Haile Gerima’s rarely seen 1979 documentary focuses on the story of 10 civil rights activists wrongfully convicted of arson in 1971. The activists, who came to be known as the Wilmington 10, spent nearly a decade in prison even as extensive evidence against the state of North Carolina’s case was brought to light by lawyers and journalists. Gerima uses interviews with the Wilmington 10’s families, and with Black Panther Party member Assata Shakur, to call out the injustices these political prisoners face, connecting their plight to others behind bars and to the legacies of systemic racism that put them there. 1979, US, 4K digital restoration courtesy the Academy Film Archive, 120 min.

The Friday, March 10, screening will be introduced by guest speakers E.G. Bailey and Craig Laurence Rice.

ABOUT THE FILMMAKER
Haile Gerima (Ethiopia, b. 1946) is a director, writer, editor, and actor who has lived and worked in the United States since 1967. Gerima first studied theater in Chicago and then transferred to UCLA for the Master’s program in film. He is a leading member of the L.A. Rebellion film movement, also known as the Los Angeles School of Black Filmmakers. After completing his thesis film Bush Mama (1975), Gerima received international acclaim with Harvest: 3000 Years (1976), an Ethiopian drama that won the Grand Prize at the Locarno film festival. He made two documentaries, Wilmington 10 – USA 10,000 (1978) and After Winter: Sterling Brown (1985), before filming his formally ambitious tale of a plantation slave revolt, Sankofa, in 1993. Gerima’s Teza (2008) won the Jury and Best Screenplay awards at the Venice Film Festival.

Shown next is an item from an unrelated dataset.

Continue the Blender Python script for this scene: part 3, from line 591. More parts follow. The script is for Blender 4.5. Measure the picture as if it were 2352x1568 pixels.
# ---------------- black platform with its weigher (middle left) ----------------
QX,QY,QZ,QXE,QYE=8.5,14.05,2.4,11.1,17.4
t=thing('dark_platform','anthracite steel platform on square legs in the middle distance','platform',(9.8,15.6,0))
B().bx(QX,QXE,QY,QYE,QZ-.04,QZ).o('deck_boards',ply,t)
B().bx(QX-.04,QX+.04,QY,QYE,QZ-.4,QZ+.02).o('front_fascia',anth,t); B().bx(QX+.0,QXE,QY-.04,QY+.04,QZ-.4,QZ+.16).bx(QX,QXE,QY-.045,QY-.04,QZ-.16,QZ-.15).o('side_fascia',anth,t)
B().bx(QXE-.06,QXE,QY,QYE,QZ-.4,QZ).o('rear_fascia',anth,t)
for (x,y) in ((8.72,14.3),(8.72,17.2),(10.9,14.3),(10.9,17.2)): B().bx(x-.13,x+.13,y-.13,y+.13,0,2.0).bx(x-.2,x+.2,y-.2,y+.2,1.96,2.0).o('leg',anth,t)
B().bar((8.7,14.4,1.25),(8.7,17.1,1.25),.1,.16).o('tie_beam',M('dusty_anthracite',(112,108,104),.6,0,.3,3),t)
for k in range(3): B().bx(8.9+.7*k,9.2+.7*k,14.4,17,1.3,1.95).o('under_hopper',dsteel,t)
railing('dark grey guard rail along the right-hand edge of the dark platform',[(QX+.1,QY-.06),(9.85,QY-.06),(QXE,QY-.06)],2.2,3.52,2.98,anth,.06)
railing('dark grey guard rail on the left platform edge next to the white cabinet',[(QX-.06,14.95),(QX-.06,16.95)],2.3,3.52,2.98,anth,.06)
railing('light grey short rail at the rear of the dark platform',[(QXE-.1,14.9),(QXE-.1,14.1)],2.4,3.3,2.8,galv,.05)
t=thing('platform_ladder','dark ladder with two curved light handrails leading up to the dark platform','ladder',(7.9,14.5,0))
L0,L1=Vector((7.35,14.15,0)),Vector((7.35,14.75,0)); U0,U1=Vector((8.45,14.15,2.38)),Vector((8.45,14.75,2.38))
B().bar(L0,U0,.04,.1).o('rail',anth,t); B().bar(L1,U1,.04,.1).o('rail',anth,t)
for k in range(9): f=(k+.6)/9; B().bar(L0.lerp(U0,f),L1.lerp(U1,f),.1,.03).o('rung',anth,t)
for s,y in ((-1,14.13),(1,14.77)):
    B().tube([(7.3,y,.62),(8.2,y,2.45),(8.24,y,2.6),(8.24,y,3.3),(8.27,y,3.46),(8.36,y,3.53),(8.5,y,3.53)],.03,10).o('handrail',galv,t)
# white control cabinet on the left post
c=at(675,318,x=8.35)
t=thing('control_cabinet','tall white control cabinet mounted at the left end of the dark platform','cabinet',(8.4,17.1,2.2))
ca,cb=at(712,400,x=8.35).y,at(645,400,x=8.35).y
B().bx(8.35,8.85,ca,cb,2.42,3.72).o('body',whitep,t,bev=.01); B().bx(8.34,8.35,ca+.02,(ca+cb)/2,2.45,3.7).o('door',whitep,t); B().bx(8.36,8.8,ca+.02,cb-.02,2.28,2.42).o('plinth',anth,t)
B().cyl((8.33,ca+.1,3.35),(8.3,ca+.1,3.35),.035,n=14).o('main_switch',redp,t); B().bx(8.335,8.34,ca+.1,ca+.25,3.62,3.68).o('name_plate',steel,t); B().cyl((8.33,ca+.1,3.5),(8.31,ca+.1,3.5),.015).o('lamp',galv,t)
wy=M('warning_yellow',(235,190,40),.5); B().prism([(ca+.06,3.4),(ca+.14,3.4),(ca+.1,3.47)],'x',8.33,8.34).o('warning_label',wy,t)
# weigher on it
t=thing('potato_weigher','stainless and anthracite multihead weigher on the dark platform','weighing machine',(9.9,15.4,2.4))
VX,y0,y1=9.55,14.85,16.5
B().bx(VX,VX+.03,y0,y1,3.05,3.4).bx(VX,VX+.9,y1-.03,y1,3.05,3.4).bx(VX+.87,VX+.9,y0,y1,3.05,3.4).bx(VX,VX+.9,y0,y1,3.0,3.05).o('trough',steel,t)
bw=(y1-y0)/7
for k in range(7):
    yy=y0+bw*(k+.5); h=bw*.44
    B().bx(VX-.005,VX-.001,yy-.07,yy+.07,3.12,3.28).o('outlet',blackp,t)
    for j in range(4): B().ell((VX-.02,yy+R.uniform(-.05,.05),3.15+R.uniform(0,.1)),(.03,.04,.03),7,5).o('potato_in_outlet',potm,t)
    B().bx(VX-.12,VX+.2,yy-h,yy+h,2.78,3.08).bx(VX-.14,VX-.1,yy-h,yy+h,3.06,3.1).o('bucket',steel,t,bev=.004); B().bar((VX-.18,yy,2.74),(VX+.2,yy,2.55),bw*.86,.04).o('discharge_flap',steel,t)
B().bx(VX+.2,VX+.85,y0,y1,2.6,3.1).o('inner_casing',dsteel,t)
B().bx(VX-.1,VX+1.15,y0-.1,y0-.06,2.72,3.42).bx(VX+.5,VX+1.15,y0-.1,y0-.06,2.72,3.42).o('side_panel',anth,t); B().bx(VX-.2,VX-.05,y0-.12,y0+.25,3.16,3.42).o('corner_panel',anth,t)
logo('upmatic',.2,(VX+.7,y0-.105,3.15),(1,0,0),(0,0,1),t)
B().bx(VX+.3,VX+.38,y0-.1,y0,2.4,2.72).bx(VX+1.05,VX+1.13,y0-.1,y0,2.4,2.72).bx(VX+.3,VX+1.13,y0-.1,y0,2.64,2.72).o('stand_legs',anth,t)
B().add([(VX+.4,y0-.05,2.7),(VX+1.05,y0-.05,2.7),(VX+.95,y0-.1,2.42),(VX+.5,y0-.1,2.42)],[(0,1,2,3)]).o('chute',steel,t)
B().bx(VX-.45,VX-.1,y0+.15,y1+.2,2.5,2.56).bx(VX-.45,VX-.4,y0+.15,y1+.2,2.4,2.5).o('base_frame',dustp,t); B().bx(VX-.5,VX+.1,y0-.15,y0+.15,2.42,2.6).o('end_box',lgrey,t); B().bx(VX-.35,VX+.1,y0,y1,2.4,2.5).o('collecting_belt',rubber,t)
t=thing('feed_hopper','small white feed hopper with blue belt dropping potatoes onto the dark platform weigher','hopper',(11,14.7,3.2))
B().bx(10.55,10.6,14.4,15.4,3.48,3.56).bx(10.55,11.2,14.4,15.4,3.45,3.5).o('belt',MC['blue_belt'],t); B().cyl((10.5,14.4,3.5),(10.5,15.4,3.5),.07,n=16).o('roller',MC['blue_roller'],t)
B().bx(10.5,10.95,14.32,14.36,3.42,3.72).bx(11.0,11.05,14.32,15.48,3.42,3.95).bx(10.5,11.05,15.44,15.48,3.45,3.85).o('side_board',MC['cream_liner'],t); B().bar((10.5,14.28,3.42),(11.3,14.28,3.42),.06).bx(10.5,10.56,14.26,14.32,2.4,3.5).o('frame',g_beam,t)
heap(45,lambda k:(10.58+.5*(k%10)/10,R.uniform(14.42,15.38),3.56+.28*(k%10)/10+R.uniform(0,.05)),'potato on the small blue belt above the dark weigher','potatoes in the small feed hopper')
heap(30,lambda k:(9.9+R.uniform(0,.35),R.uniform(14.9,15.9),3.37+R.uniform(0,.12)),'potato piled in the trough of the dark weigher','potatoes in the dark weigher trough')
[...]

Gerima is a professor emeritus and founding faculty member of the Howard University Graduate Film Program, where he taught for decades after leaving Los Angeles. Together with his wife, Shirikiana, and sister Selome, Gerima created a distribution company for his films and those of other Black filmmakers and opened a Washington, DC, bookstore specializing in books and films about the African diaspora.

 

Oriana by Beatriz Santiago Muñoz
March 24–25, 2023, 7 pm
$12 ($10 Walker members, seniors, and students)

A band of feminist warriors takes refuge in an abundant Puerto Rican landscape in Beatriz Santiago Muñoz’s feature-length film. Following the artist’s friends and collaborators in and around San Juan in the wake of Hurricane Maria, Oriana takes inspiration from Monique Wittig’s 1969 novel Les Guérillères, which envisions the aftermath of a violent war of the sexes in a future where women have toppled the patriarchy. In a filmic space of everyday survival and collective invention, Oriana is less a speculative vision about what might be and more a provocation of how other futures are actualized in the present. 2022, US, DCP, in Spanish and Portuguese with English subtitles, 78 min.

A conversation with the artist follows Saturday’s screening.

ABOUT THE FILMMAKER
Beatriz Santiago Muñoz (U.S., b. 1972) lives and works in San Juan, Puerto Rico. Her work arises out of long periods of observation and documentation, in which the camera is present as an object with social implications and as an instrument mediating aesthetic thought. Her films frequently start out through research into specific social structures, individuals, or events, which she transforms into moving image, at times supported by objects and texts. Santiago Muñoz’s recent work has been concerned with post-military land, Haitian poetics, and the sensorial unconscious of anti-colonial movements. Her work is included in public and private collections, such as the Whitney Museum, Solomon R. Guggenheim Museum, and Kadist.